What do we notice about our day when we listen to it?

Image of Sound Journal Document

Part I: Sound Journal Activity

What do we notice about our community when we listen to it?

Part II: Create a Collage of Soundscapes

  1. Students work together as a whole class to model the soundscape of their community. This whole class project could take many forms.

    • Make a word cloud of the sounds they hear every day

    • Draw or cut out pictures of sounds, and tape them on a wall in the classroom, or on a school bulletin board.

    • Map their sounds onto a oversized political or physical map of the community served by the school. This could also be a digital mapping using uploads of recorded sounds overlaid on a digital map.
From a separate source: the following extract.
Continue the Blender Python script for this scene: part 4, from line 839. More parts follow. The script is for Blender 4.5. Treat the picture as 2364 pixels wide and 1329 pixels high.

    • Create a podcast of recorded sounds. Invite the students to suggest how the sounds should be organized. Would they prefer to order the sounds chronologically (e.g. all morning sounds from all students, then all school day sounds)? Would they like to order the sounds by decibel level (e.g. group the quiet sounds together, group the loud sounds together)? Could they group the sounds by feeling (e.g. sounds that bring joy, sounds that cause anxiety)?

    • Create a collage of written or drawn sounds. Like the podcast, invite students to suggest how the sounds should be organized.

  2. Lead the students in a reflection of the collage and the processes and choices they used to create it.

  3. Give each student 3 sticky notes. Ask them to name three adjectives that describe their community. Write each on a sticky note. Add each note to the collage.

  4. Lead students in a discussion around the question, “What do we notice about our community when we listen to it?

Part III: Compare the Collective Soundscape to an AI Generated Soundscape

  1. Prompt a generative AI to describe what it might hear during the day in your school community zipcode(s).

  2. Ask students what do they notice, and what do they wonder, about the ways AI described their neighborhoods.

  3. Lead students in a discussion to compare and contrast the AI soundscape and the class soundscape.

  4. Ask students to hypothesize why the soundscapes may be similar or different.

  5. Create a student list of their wonders about the AI technology.

Extension: Soundscapes Around Town

How do other communities describe themselves through sound?

sillouhettes of humans in a huddle

  1. Ask other schools in the area to complete Parts I-III of this activity.

  2. Take a field trip, host a video conference meet-up, or organize a traveling community visit night to compare soundscapes, AI generated soundscapes, and wonders about AI technologies.